**DATA SEGMENT**
* * * * * * * * *
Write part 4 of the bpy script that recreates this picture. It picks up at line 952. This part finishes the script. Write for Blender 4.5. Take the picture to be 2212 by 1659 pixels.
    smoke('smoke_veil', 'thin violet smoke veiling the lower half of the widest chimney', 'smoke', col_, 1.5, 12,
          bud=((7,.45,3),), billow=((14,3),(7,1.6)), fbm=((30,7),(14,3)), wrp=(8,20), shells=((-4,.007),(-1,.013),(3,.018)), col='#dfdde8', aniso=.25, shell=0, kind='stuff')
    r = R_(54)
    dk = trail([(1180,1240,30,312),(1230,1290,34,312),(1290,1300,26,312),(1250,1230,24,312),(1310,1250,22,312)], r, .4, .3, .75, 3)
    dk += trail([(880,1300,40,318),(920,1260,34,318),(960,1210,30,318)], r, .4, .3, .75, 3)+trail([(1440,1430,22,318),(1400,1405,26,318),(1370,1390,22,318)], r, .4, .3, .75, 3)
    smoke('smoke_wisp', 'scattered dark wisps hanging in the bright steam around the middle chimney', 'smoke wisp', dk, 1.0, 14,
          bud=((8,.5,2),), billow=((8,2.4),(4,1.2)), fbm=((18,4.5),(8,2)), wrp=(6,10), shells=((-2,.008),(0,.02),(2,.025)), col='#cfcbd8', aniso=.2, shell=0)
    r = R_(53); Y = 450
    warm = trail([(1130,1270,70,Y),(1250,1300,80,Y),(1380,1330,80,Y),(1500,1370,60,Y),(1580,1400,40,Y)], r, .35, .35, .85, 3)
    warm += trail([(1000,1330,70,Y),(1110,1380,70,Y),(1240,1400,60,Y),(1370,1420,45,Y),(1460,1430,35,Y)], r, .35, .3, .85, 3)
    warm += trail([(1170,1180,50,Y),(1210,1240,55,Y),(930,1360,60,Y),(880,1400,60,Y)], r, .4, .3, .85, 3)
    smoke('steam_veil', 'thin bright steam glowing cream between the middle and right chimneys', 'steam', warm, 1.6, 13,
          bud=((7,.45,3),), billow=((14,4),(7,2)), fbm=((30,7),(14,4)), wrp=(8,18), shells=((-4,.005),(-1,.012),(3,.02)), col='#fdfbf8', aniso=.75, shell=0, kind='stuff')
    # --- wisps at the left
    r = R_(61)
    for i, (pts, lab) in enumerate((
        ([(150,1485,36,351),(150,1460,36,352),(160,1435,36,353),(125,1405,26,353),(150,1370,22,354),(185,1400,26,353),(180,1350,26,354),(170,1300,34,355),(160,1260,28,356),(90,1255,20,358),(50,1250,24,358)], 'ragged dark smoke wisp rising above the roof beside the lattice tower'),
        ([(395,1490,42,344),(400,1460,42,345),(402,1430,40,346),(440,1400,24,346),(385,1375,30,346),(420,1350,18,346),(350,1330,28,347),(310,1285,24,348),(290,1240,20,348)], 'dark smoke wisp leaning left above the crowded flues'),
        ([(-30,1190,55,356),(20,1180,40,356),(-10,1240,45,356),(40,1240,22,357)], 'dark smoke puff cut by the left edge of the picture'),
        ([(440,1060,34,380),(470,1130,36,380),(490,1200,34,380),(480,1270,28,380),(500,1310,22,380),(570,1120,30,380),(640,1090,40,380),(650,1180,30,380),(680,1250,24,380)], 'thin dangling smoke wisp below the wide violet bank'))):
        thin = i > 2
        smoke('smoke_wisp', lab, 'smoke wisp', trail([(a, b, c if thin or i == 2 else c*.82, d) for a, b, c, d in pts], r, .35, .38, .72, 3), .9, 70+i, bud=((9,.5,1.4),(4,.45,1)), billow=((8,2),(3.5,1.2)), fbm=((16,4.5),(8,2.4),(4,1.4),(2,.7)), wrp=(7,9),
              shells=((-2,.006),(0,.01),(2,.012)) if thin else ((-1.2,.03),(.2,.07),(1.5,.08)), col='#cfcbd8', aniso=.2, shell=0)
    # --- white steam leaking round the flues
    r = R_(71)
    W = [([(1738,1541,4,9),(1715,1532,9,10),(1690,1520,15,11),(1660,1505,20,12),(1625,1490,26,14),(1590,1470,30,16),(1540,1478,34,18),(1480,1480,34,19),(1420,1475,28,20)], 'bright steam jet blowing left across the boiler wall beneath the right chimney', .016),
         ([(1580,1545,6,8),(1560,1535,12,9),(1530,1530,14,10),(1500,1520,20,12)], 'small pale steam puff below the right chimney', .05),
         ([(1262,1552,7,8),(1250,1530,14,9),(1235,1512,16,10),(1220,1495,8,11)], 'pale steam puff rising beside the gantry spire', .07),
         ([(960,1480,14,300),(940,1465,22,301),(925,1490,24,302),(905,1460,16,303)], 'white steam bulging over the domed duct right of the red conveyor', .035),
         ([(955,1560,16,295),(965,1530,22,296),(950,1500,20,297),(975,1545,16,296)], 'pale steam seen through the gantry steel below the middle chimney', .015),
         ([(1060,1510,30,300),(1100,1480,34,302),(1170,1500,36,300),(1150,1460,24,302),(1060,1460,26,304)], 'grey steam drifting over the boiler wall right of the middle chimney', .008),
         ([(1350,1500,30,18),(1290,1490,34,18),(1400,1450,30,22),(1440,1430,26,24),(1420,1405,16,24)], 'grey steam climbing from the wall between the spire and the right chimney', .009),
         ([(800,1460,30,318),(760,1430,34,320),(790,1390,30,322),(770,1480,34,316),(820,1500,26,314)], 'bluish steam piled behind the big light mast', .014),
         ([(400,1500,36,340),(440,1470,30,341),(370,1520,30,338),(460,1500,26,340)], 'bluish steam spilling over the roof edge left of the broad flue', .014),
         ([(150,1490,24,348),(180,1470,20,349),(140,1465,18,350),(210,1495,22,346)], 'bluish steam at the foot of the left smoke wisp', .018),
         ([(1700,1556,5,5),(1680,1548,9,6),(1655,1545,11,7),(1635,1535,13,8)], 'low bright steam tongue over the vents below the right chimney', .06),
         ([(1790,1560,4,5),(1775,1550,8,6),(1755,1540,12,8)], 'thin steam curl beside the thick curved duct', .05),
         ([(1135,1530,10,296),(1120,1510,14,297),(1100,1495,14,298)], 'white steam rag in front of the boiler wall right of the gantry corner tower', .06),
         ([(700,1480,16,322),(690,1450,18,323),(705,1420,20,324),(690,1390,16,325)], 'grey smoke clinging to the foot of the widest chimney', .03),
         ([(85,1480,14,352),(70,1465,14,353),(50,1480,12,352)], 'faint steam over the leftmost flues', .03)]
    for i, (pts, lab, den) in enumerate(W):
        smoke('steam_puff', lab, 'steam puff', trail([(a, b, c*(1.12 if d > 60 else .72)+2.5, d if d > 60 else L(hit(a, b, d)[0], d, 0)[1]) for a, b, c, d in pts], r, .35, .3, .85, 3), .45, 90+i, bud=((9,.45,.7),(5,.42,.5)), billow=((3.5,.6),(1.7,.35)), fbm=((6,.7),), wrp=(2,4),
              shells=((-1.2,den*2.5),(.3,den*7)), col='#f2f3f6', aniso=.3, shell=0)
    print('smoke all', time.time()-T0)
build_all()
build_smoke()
* * * * * * * * *
Transcribe every line of the data, exactly as it stands.

Write part 4 of the bpy script that recreates this picture. It picks up at line 952. This part finishes the script. Write for Blender 4.5. Take the picture to be 2212 by 1659 pixels.
    smoke('smoke_veil', 'thin violet smoke veiling the lower half of the widest chimney', 'smoke', col_, 1.5, 12,
          bud=((7,.45,3),), billow=((14,3),(7,1.6)), fbm=((30,7),(14,3)), wrp=(8,20), shells=((-4,.007),(-1,.013),(3,.018)), col='#dfdde8', aniso=.25, shell=0, kind='stuff')
    r = R_(54)
    dk = trail([(1180,1240,30,312),(1230,1290,34,312),(1290,1300,26,312),(1250,1230,24,312),(1310,1250,22,312)], r, .4, .3, .75, 3)
    dk += trail([(880,1300,40,318),(920,1260,34,318),(960,1210,30,318)], r, .4, .3, .75, 3)+trail([(1440,1430,22,318),(1400,1405,26,318),(1370,1390,22,318)], r, .4, .3, .75, 3)
    smoke('smoke_wisp', 'scattered dark wisps hanging in the bright steam around the middle chimney', 'smoke wisp', dk, 1.0, 14,
          bud=((8,.5,2),), billow=((8,2.4),(4,1.2)), fbm=((18,4.5),(8,2)), wrp=(6,10), shells=((-2,.008),(0,.02),(2,.025)), col='#cfcbd8', aniso=.2, shell=0)
    r = R_(53); Y = 450
    warm = trail([(1130,1270,70,Y),(1250,1300,80,Y),(1380,1330,80,Y),(1500,1370,60,Y),(1580,1400,40,Y)], r, .35, .35, .85, 3)
    warm += trail([(1000,1330,70,Y),(1110,1380,70,Y),(1240,1400,60,Y),(1370,1420,45,Y),(1460,1430,35,Y)], r, .35, .3, .85, 3)
    warm += trail([(1170,1180,50,Y),(1210,1240,55,Y),(930,1360,60,Y),(880,1400,60,Y)], r, .4, .3, .85, 3)
    smoke('steam_veil', 'thin bright steam glowing cream between the middle and right chimneys', 'steam', warm, 1.6, 13,
          bud=((7,.45,3),), billow=((14,4),(7,2)), fbm=((30,7),(14,4)), wrp=(8,18), shells=((-4,.005),(-1,.012),(3,.02)), col='#fdfbf8', aniso=.75, shell=0, kind='stuff')
    # --- wisps at the left
    r = R_(61)
    for i, (pts, lab) in enumerate((
        ([(150,1485,36,351),(150,1460,36,352),(160,1435,36,353),(125,1405,26,353),(150,1370,22,354),(185,1400,26,353),(180,1350,26,354),(170,1300,34,355),(160,1260,28,356),(90,1255,20,358),(50,1250,24,358)], 'ragged dark smoke wisp rising above the roof beside the lattice tower'),
        ([(395,1490,42,344),(400,1460,42,345),(402,1430,40,346),(440,1400,24,346),(385,1375,30,346),(420,1350,18,346),(350,1330,28,347),(310,1285,24,348),(290,1240,20,348)], 'dark smoke wisp leaning left above the crowded flues'),
        ([(-30,1190,55,356),(20,1180,40,356),(-10,1240,45,356),(40,1240,22,357)], 'dark smoke puff cut by the left edge of the picture'),
        ([(440,1060,34,380),(470,1130,36,380),(490,1200,34,380),(480,1270,28,380),(500,1310,22,380),(570,1120,30,380),(640,1090,40,380),(650,1180,30,380),(680,1250,24,380)], 'thin dangling smoke wisp below the wide violet bank'))):
        thin = i > 2
        smoke('smoke_wisp', lab, 'smoke wisp', trail([(a, b, c if thin or i == 2 else c*.82, d) for a, b, c, d in pts], r, .35, .38, .72, 3), .9, 70+i, bud=((9,.5,1.4),(4,.45,1)), billow=((8,2),(3.5,1.2)), fbm=((16,4.5),(8,2.4),(4,1.4),(2,.7)), wrp=(7,9),
              shells=((-2,.006),(0,.01),(2,.012)) if thin else ((-1.2,.03),(.2,.07),(1.5,.08)), col='#cfcbd8', aniso=.2, shell=0)
    # --- white steam leaking round the flues
    r = R_(71)
    W = [([(1738,1541,4,9),(1715,1532,9,10),(1690,1520,15,11),(1660,1505,20,12),(1625,1490,26,14),(1590,1470,30,16),(1540,1478,34,18),(1480,1480,34,19),(1420,1475,28,20)], 'bright steam jet blowing left across the boiler wall beneath the right chimney', .016),
         ([(1580,1545,6,8),(1560,1535,12,9),(1530,1530,14,10),(1500,1520,20,12)], 'small pale steam puff below the right chimney', .05),
         ([(1262,1552,7,8),(1250,1530,14,9),(1235,1512,16,10),(1220,1495,8,11)], 'pale steam puff rising beside the gantry spire', .07),
         ([(960,1480,14,300),(940,1465,22,301),(925,1490,24,302),(905,1460,16,303)], 'white steam bulging over the domed duct right of the red conveyor', .035),
         ([(955,1560,16,295),(965,1530,22,296),(950,1500,20,297),(975,1545,16,296)], 'pale steam seen through the gantry steel below the middle chimney', .015),
         ([(1060,1510,30,300),(1100,1480,34,302),(1170,1500,36,300),(1150,1460,24,302),(1060,1460,26,304)], 'grey steam drifting over the boiler wall right of the middle chimney', .008),
         ([(1350,1500,30,18),(1290,1490,34,18),(1400,1450,30,22),(1440,1430,26,24),(1420,1405,16,24)], 'grey steam climbing from the wall between the spire and the right chimney', .009),
         ([(800,1460,30,318),(760,1430,34,320),(790,1390,30,322),(770,1480,34,316),(820,1500,26,314)], 'bluish steam piled behind the big light mast', .014),
         ([(400,1500,36,340),(440,1470,30,341),(370,1520,30,338),(460,1500,26,340)], 'bluish steam spilling over the roof edge left of the broad flue', .014),
         ([(150,1490,24,348),(180,1470,20,349),(140,1465,18,350),(210,1495,22,346)], 'bluish steam at the foot of the left smoke wisp', .018),
         ([(1700,1556,5,5),(1680,1548,9,6),(1655,1545,11,7),(1635,1535,13,8)], 'low bright steam tongue over the vents below the right chimney', .06),
         ([(1790,1560,4,5),(1775,1550,8,6),(1755,1540,12,8)], 'thin steam curl beside the thick curved duct', .05),
         ([(1135,1530,10,296),(1120,1510,14,297),(1100,1495,14,298)], 'white steam rag in front of the boiler wall right of the gantry corner tower', .06),
         ([(700,1480,16,322),(690,1450,18,323),(705,1420,20,324),(690,1390,16,325)], 'grey smoke clinging to the foot of the widest chimney', .03),
         ([(85,1480,14,352),(70,1465,14,353),(50,1480,12,352)], 'faint steam over the leftmost flues', .03)]
    for i, (pts, lab, den) in enumerate(W):
        smoke('steam_puff', lab, 'steam puff', trail([(a, b, c*(1.12 if d > 60 else .72)+2.5, d if d > 60 else L(hit(a, b, d)[0], d, 0)[1]) for a, b, c, d in pts], r, .35, .3, .85, 3), .45, 90+i, bud=((9,.45,.7),(5,.42,.5)), billow=((3.5,.6),(1.7,.35)), fbm=((6,.7),), wrp=(2,4),
              shells=((-1.2,den*2.5),(.3,den*7)), col='#f2f3f6', aniso=.3, shell=0)
    print('smoke all', time.time()-T0)
build_all()
build_smoke()